It’s been a whirlwind of a week. Not what I’d expected, but pleasantly refreshing. This was the first week after holidays and that time of year when we’ve historically just been thrust back into normal life. And I always kind of dread this week. I get the post-holiday winter blues.

I was doing okay all through last weekend, and even early on Monday morning. I didn’t make it sad. But when the buzzer went off at 8:00 a.m. and it was finally time to go back to normal, I sat at my desk and then it hit me. I dreaded going back to work. I just didn’t want to do it. I wasn’t motivated. I wasn’t inspired. I didn’t want to be there anymore. I felt like I didn’t belong there, doing that job. It was 8:04 a.m. and I was already depressed.
I knew I had just just start doing something to make progress in figuring out what I was going to do next. I decided I’d just start the slow and arduous job of looking for a job, sending out resumes, maybe get some interviews, and just see where my journey takes me. But in my heart of hearts I knew that the standard job search wasn’t going to work. So, for grins, I went to our neighborhood’s “job board” Facebook group and saw a post from back in early September. A neighbor was looking for a Director of Operations to manage their business. So I sent her a message. I knew it was a long shot since her post was four months old. As luck would have it, she messaged me back, told me that they’d hired someone for the role, and his start date was supposed to be that very day, but he no-showed. She asked me to send her my resume, so I obliged. She then asked if I’d be able to come in for an interview that week. I gave her my availability, so we settled on an interview the next morning at 10:00 a.m. By 2:00 p.m. on Wednesday I had a job offer. I put in my resignation with my current company at 3:00 p.m.

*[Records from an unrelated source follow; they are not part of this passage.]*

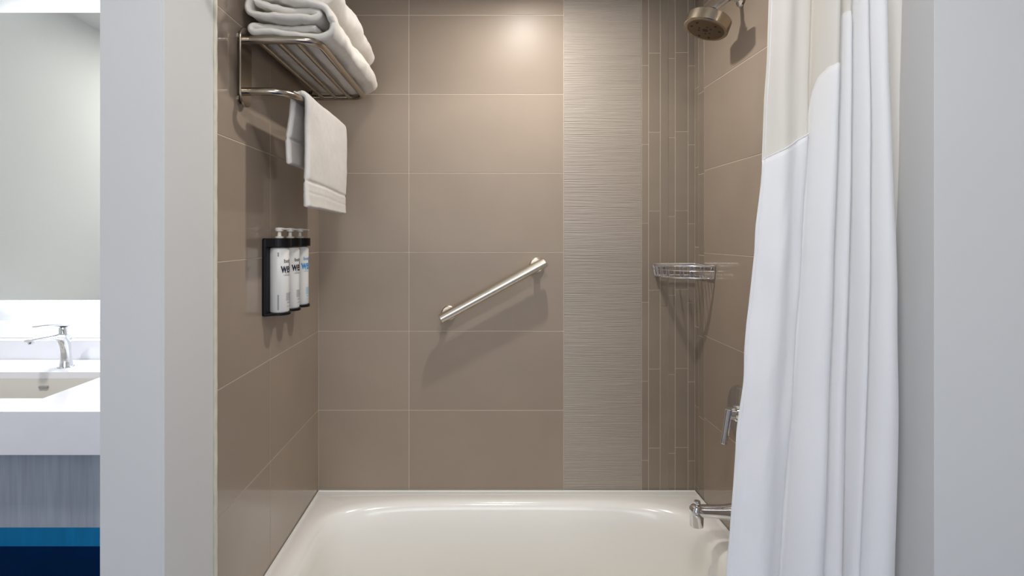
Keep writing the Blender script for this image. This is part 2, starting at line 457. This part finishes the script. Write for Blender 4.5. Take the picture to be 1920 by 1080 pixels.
# ------------------------------------------------------------------ dispenser bracket and bottles
HY0, HY1 = 1.585, 1.873; HB, HT = 1.240, 1.467
hold = thing('bottle_bracket', 'black wall bracket holding three white pump bottles on the left tiled wall', 'dispenser bracket', (XL, (HY0 + HY1) / 2, HB))
cyl = [1.636, 1.728, 1.820]; BXc = -.5985; BR = .0285
b = MB(); b.box((XL, HY0, HB), (XL + .012, HY1, HT)); b.build('back_plate', M['black'], hold, bevel=.004, seg=3)
def scallop(r, zlo, zhi, hole=None):
    poly = [(XL + .010, HY0), ]
    for c in cyl:
        poly += [(BXc + r * math.cos(a), c + r * math.sin(a)) for a in [-PI / 2 + PI * i / 18 for i in range(19)]]
    poly.append((XL + .010, HY1))
    poly[1:1] = [(BXc, HY0)] if False else []
    return [Vector((x, max(HY0, min(HY1, y)), zlo)) for x, y in poly], zhi - zlo
for nm, lo, hi, r in (('top_collar', HT - .026, HT, .034), ('base_tray', HB, HB + .008, .0325)):
    po, h = scallop(r, lo, hi); b = MB(); b.extrude_poly(po, (0, 0, h)); b.build(nm, M['black'], hold, bevel=.0015, seg=2)

def text_obj(name, body, size, cylR, ang0, zc, m, parent, bold=0, sx=1.0):
    cu = bpy.data.curves.new('tmp_text', 'FONT'); cu.body = body; cu.size = size; cu.align_x = 'CENTER'; cu.align_y = 'CENTER'; cu.offset = bold
    to = bpy.data.objects.new('tmp_text', cu); COL.objects.link(to)
    bpy.context.view_layer.update()
    me = bpy.data.meshes.new_from_object(to.evaluated_get(bpy.context.evaluated_depsgraph_get()))
    bpy.data.objects.remove(to); bpy.data.curves.remove(cu)
    bm = bmesh.new(); bm.from_mesh(me)
    bmesh.ops.triangulate(bm, faces=bm.faces)
    for _ in range(4):
        ed = [e for e in bm.edges if e.calc_length() > .0025]
        if not ed: break
        bmesh.ops.subdivide_edges(bm, edges=ed, cuts=1)
        bmesh.ops.triangulate(bm, faces=bm.faces)
    for v in bm.verts:
        a = ang0 + v.co.x * sx / cylR; z = v.co.y + zc
        v.co = Vector((cylR * math.cos(a), cylR * math.sin(a), z))
    bm.to_mesh(me); bm.free(); me.name = name
    me.materials.clear(); me.materials.append(m)
    o = bpy.data.objects.new(name, me); COL.objects.link(o); o.parent = parent
    return o
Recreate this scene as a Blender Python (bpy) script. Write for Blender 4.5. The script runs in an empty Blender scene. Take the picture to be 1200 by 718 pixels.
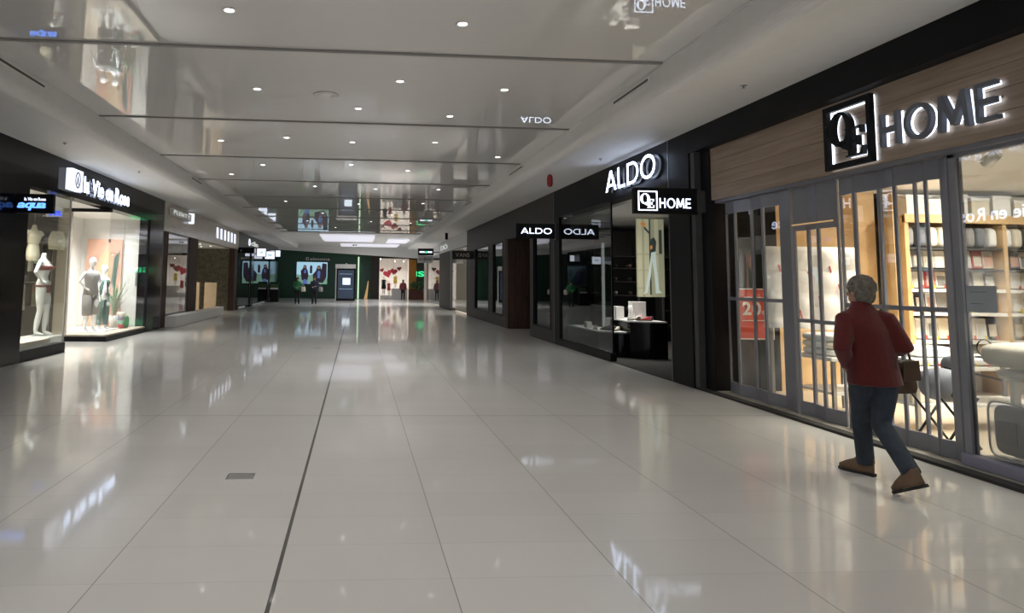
import bpy, math, random
from mathutils import Matrix, Vector
random.seed(7)
C = bpy.context.scene.collection
# ------------------------------------------------------------------ camera
YAW, PITCH, ROLL = .0694, .096, .0137
def cam_matrix():
    cy, sy, cp, sp, cr, sr = math.cos(YAW), math.sin(YAW), math.cos(PITCH), math.sin(PITCH), math.cos(ROLL), math.sin(ROLL)
    fwd = Vector((sy*cp, cy*cp, sp)); right = Vector((cy, -sy, 0)); up = right.cross(fwd)
    r2 = right*cr+up*sr; u2 = -right*sr+up*cr
    m = Matrix((r2, u2, -fwd)).transposed().to_4x4()
    m.translation = (0, 0, 1.55)
    return m
cd = bpy.data.cameras.new('camera'); cam = bpy.data.objects.new('camera', cd); C.objects.link(cam)
cam.matrix_world = cam_matrix()
cd.sensor_width = 36; cd.lens = 24.0
cd.shift_x = (600-475.5)/1200; cd.shift_y = (252-359)/1200
cd.clip_end = 300
bpy.context.scene.camera = cam
# ------------------------------------------------------------------ world, exposure, main lights
vs = bpy.context.scene.view_settings
vs.view_transform = 'Standard'; vs.look = 'None'; vs.gamma = 1; vs.use_curve_mapping = False; vs.exposure = 0.0
w = bpy.data.worlds.new('world'); bpy.context.scene.world = w; w.use_nodes = True
w.node_tree.nodes['Background'].inputs[0].default_value = (.93, .95, 1.0, 1)
w.node_tree.nodes['Background'].inputs[1].default_value = 1.9
HALL_W = 84      # watts of one corridor downlight
SHOP_GAIN = 1.0

def area(name, loc, sx, sy, power, col=(1, .95, .88), rot=(0, 0, 0), spread=1.9):
    l = bpy.data.lights.new(name, 'AREA'); l.shape = 'RECTANGLE'; l.size = sx; l.size_y = sy
    l.energy = power; l.color = col
    if spread: l.spread = spread
    o = bpy.data.objects.new(name, l); o.location = loc; o.rotation_euler = rot; C.objects.link(o)
    return o
def spot(name, loc, power, angle=2.2, col=(1, .95, .88), rot=(0, 0, 0), rad=.06, blend=.8):
    l = bpy.data.lights.new(name, 'SPOT'); l.energy = power; l.spot_size = angle; l.spot_blend = blend
    l.color = col; l.shadow_soft_size = rad
    o = bpy.data.objects.new(name, l); o.location = loc; o.rotation_euler = rot; C.objects.link(o)
    return o
# shop interior lights (fixed to their ceilings), plus an added shoe shelf fill
area('bedding_shop_light', (8.0, 7.3, 2.98), 2.8, 3.6, 370*SHOP_GAIN, (1, .93, .80))
area('bedding_shop_window_light', (6.1, 5.2, 2.98), .8, 1.6, 100*SHOP_GAIN, (1, .93, .82))
area('lingerie_window_light', (-6.75, 18.6, 3.12), 1.1, 2.6, 150*SHOP_GAIN, (1, .99, .97))
area('lingerie_front_window_light', (-6.8, 14.2, 3.12), .9, 1.6, 150*SHOP_GAIN, (1, .97, .9))
area('shoe_shop_window_light', (6.0, 15.0, 3.1), 1.2, 1.4, 45*SHOP_GAIN, (1, .97, .9))
area('shoe_shelf_fill_light', (7.6, 17.0, 3.1), 2.6, 1.6, 22, (1, .97, .9))  # added fill light, only there to brighten the dark shoe shelves
for _x in (8.3, 9.1, 9.9): spot('shelf_wash_light', (_x, 8.1, 2.93), 80, 1.5, (1, .94, .84), (1.12, 0, 0), .05)
area('far_shop_light', (3.0, 60.2, 3.4), 2.8, 1.8, 60, (1, .95, .88))
area('niche_light', (-7.6, 30.5, 2.95), 1.2, 4, 60, (1, .93, .8))
area('clothes_window_light', (5.9, 34.0, 2.9), .9, 4.5, 60, (1, .93, .8))
area('corner_window_light', (5.9, 45.0, 2.9), .9, 4.0, 60, (1, .93, .8))
area('left_clothes_window_light', (-6.8, 23.4, 2.9), .9, 2.4, 22, (1, .95, .88))

# ------------------------------------------------------------------ materials
def new_mat(name):
    m = bpy.data.materials.new(name); m.use_nodes = True
    nt = m.node_tree; return m, nt, nt.nodes['Principled BSDF']
def M_(name, col, rough=.5, metal=0, ior=1.5, var=.06, scale=6, bump=0, bscale=60, stretch=None, spec=.5, trans=0, sheen=0):
    m, nt, b = new_mat(name); N = nt.nodes; L = nt.links
    tc = N.new('ShaderNodeTexCoord'); mp = N.new('ShaderNodeMapping'); L.new(tc.outputs['Object'], mp.inputs[0])
    if stretch: mp.inputs['Scale'].default_value = stretch
    nz = N.new('ShaderNodeTexNoise'); nz.inputs['Scale'].default_value = scale; nz.inputs['Detail'].default_value = 4
    L.new(mp.outputs[0], nz.inputs['Vector'])
    rp = N.new('ShaderNodeValToRGB')
    rp.color_ramp.elements[0].position = .3; rp.color_ramp.elements[1].position = .7
    rp.color_ramp.elements[0].color = [max(0, c*(1-var)) for c in col]+[1]
    rp.color_ramp.elements[1].color = [min(1, c*(1+var)) for c in col]+[1]
    L.new(nz.outputs['Fac'], rp.inputs[0]); L.new(rp.outputs[0], b.inputs['Base Color'])
    b.inputs['Roughness'].default_value = rough; b.inputs['Metallic'].default_value = metal
    b.inputs['IOR'].default_value = ior; b.inputs['Specular IOR Level'].default_value = spec
    b.inputs['Transmission Weight'].default_value = trans
    b.inputs['Sheen Weight'].default_value = sheen
    if bump:
        n2 = N.new('ShaderNodeTexNoise'); n2.inputs['Scale'].default_value = bscale; L.new(tc.outputs['Object'], n2.inputs['Vector'])
        bp = N.new('ShaderNodeBump'); bp.inputs['Strength'].default_value = bump; bp.inputs['Distance'].default_value = .01
        L.new(n2.outputs['Fac'], bp.inputs['Height']); L.new(bp.outputs[0], b.inputs['Normal'])
    return m
def E_(name, col, s):
    m, nt, b = new_mat(name)
    b.inputs['Base Color'].default_value = (*[c*.5 for c in col], 1); b.inputs['Emission Color'].default_value = (*col, 1)
    b.inputs['Emission Strength'].default_value = s; b.inputs['Roughness'].default_value = .4
    return m
def glass(name, tint=(.94, .96, .95), base=.05, gain=.85, rough=0.0):
    m = bpy.data.materials.new(name); m.use_nodes = True; nt = m.node_tree; N = nt.nodes; L = nt.links
    N.clear(); out = N.new('ShaderNodeOutputMaterial'); mx = N.new('ShaderNodeMixShader')
    tr = N.new('ShaderNodeBsdfTransparent'); tr.inputs[0].default_value = (*tint, 1)
    gl = N.new('ShaderNodeBsdfGlossy'); gl.inputs['Roughness'].default_value = rough
    lw = N.new('ShaderNodeLayerWeight'); lw.inputs['Blend'].default_value = .5
    pw = N.new('ShaderNodeMath'); pw.operation = 'POWER'; pw.inputs[1].default_value = 4
    mu = N.new('ShaderNodeMath'); mu.operation = 'MULTIPLY_ADD'; mu.inputs[1].default_value = gain; mu.inputs[2].default_value = base
    L.new(lw.outputs['Facing'], pw.inputs[0]); L.new(pw.outputs[0], mu.inputs[0]); L.new(mu.outputs[0], mx.inputs[0])
    L.new(tr.outputs[0], mx.inputs[1]); L.new(gl.outputs[0], mx.inputs[2]); L.new(mx.outputs[0], out.inputs[0])
    return m
def floor_mat():
    m, nt, b = new_mat('polished_tile'); N = nt.nodes; L = nt.links
    g = N.new('ShaderNodeNewGeometry'); s = N.new('ShaderNodeSeparateXYZ'); L.new(g.outputs['Position'], s.inputs[0])
    def mth(op, a, bb=None, c=None):
        n = N.new('ShaderNodeMath'); n.operation = op
        for i, v in enumerate((a, bb, c)):
            if v is None: continue
            if isinstance(v, (int, float)): n.inputs[i].default_value = v
            else: L.new(v, n.inputs[i])
        return n.outputs[0]
    def line(sock, off, pitch, half):
        u = mth('FRACT', mth('DIVIDE', mth('SUBTRACT', sock, off-pitch*200), pitch))
        d = mth('MINIMUM', u, mth('SUBTRACT', 1.0, u))
        return mth('LESS_THAN', d, half/pitch)
    def one(sock, at, half): return mth('LESS_THAN', mth('ABSOLUTE', mth('SUBTRACT', sock, at)), half)
    lx = line(s.outputs[0], -.39, .914, .0032); ly = line(s.outputs[1], 8.06, .482, .002)
    dx = one(s.outputs[0], -.39, .011); dy = one(s.outputs[1], 8.06, .011)
    # tile tone
    cx = mth('FLOOR', mth('DIVIDE', mth('ADD', s.outputs[0], .39), .914)); cy = mth('FLOOR', mth('DIVIDE', mth('SUBTRACT', s.outputs[1], 8.06), .482))
    cb = N.new('ShaderNodeCombineXYZ'); L.new(cx, cb.inputs[0]); L.new(cy, cb.inputs[1])
    wn = N.new('ShaderNodeTexWhiteNoise'); wn.noise_dimensions = '3D'; L.new(cb.outputs[0], wn.inputs[0])
    nz = N.new('ShaderNodeTexNoise'); nz.inputs['Scale'].default_value = 2.2; nz.inputs['Detail'].default_value = 5; L.new(g.outputs['Position'], nz.inputs['Vector'])
    tone = mth('MULTIPLY_ADD', wn.outputs['Value'], .05, mth('MULTIPLY_ADD', nz.outputs['Fac'], .06, .93))
    def mixc(f, a, bb):
        n = N.new('ShaderNodeMix'); n.data_type = 'RGBA'
        if isinstance(f, float): n.inputs[0].default_value = f
        else: L.new(f, n.inputs[0])
        for i, v in ((6, a), (7, bb)):
            if isinstance(v, tuple): n.inputs[i].default_value = v
            else: L.new(v, n.inputs[i])
        return n.outputs[2]
    vm = N.new('ShaderNodeVectorMath'); vm.operation = 'SCALE'; vm.inputs[0].default_value = (.655, .64, .61); L.new(tone, vm.inputs['Scale'])
    c = mixc(mth('MULTIPLY', ly, .35), vm.outputs[0], (.2, .18, .15, 1)); c = mixc(mth('MULTIPLY', lx, .75), c, (.16, .14, .12, 1))
    c = mixc(mth('MAXIMUM', dx, mth('MULTIPLY', dy, .6)), c, (.06, .055, .05, 1))
    L.new(c, b.inputs['Base Color'])
    b.inputs['Roughness'].default_value = .3; b.inputs['IOR'].default_value = 1.4
    b.inputs['Coat Weight'].default_value = .65; b.inputs['Coat IOR'].default_value = 1.42
    n3 = N.new('ShaderNodeTexNoise'); n3.inputs['Scale'].default_value = 1.3; L.new(g.outputs['Position'], n3.inputs['Vector'])
    L.new(mth('MULTIPLY_ADD', n3.outputs['Fac'], .03, .04), b.inputs['Coat Roughness'])
    return m
def wood(name, c0, c1, scale=(1, 1, 8), plank=None, rough=.45):
    m, nt, b = new_mat(name); N = nt.nodes; L = nt.links
    tc = N.new('ShaderNodeTexCoord'); mp = N.new('ShaderNodeMapping'); mp.inputs['Scale'].default_value = scale
    L.new(tc.outputs['Object'], mp.inputs[0])
    nz = N.new('ShaderNodeTexNoise'); nz.inputs['Scale'].default_value = 3; nz.inputs['Detail'].default_value = 6; nz.inputs['Distortion'].default_value = .6
    L.new(mp.outputs[0], nz.inputs['Vector']); rp = N.new('ShaderNodeValToRGB')
    rp.color_ramp.elements[0].position = .35; rp.color_ramp.elements[1].position = .65
    rp.color_ramp.elements[0].color = (*c0, 1); rp.color_ramp.elements[1].color = (*c1, 1)
    L.new(nz.outputs['Fac'], rp.inputs[0]); L.new(rp.outputs[0], b.inputs['Base Color']); b.inputs['Roughness'].default_value = rough
    return m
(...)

I’m so excited about this new job. It’s just too much to list here, but it’s like life has come full circle. I used to do a similar job in another life 20 years ago. I’d lucked into that job by way of being a dedicated and trustworthy employee. My boss promoted me and taught me how to run the business, and I like to think I did a good job at it. I loved that job. I got to make decisions, I got to be creative, I got to be a servant leader, I got to build relationship, I got to learn every day, I got my ass kicked and I got back up. But that company was sold, and my team and I weren’t part of the acquisition. I lost that job. So that lead me down a long and different career path that, if I’m being honest, a lot of it hasn’t been as fulfilling.
So, long story short, my week and upcoming months that I was set to dread turned into a fast and furious and amazing change for the good, and I’m really, really excited about it.
Maly went back up to Charleston past Saturday. She was dreading it (to a degree). The first day of school was canceled because of snow and ice. She doesn’t have classes on Tuesdays or Thursdays, so her first day of class was on Wednesday. After my good luck on Tuesday and Wednesday, I sent her a text message to see how life and classes had been. She said it was a good day. That made my day that much better.
It’s high time we have a series of fortunate events.